On 9/5/2013 3:12 PM, Ed Huntress wrote:
On Thu, 5 Sep 2013 14:41:17 -0700 (PDT), "
wrote:

On Thursday, September 5, 2013 4:26:08 PM UTC-4, Ed Huntress wrote


And his other stupid example is Albania, which has 1/8 the per-capita

income of the USA.



Ed Huntress


You assert that Albania is a stupid example, but do not give any reason why other than that their per capita income is much lower than that of the United States. WHy do you think that is relevant? It seems to me that if an uneven distribution of income is good or bad , it would be true regardless of what the per capita income is. Sounds as if you want to cherry pick what is relevant.

Dan


Over 50% of Albania's employment is in agriculture -- small family
farms. Foreign investment and domestic investment are very low.

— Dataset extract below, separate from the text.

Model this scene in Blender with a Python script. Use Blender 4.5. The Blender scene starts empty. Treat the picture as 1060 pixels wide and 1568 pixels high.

The dynamics of Albania's economy have virtually no relationship to
that of the United States.

If you read Birnbaum's blog post, which is what I'm referring to, the
false dichotomy that he made was between living in the USA or living
with a GINI coefficient of 0.27 -- Albania's.

But he made no effort to show any causative relationship. So it's a
silly example.


It's not a silly example, you ****wit. It proves the entire point:
*MOST* of the strident shrieking about "income inequality" - for
example, *ALL* of the shrieking about it by the Occutards - has as its
basis a belief that the inequality is "unfair" or "immoral" or in some
other way "bad" in and of itself. And even the more serious scholarship
on the topic has not identified even a *potential* causative link
between income inequality and lowered growth. Only some degree of
correlation has been found, and the direction of causation might just as
plausibly be in the other direction - the lowered growth in an economy
that otherwise would grow is what causes the income inequality. In
fact, this is a much more plausible explanation.

The Occutard shriekers - your side - aren't concerned about growth in
the least. They're just angry and bitchy that they don't have as much
as they think they "ought" to have. They think the inequality is bad
/per se/, and that's the only thing they're saying. They're wrong.

Birnbaum's point, and it's an excellent one because the debate is
dominated by the Occutard shriekers rather than the scholars, is that
simply looking at Gini coefficients - either their absolute levels or
changes in them - tells you nothing meaningful. But the shriekers, and
you, think they do. You're wrong - as usual.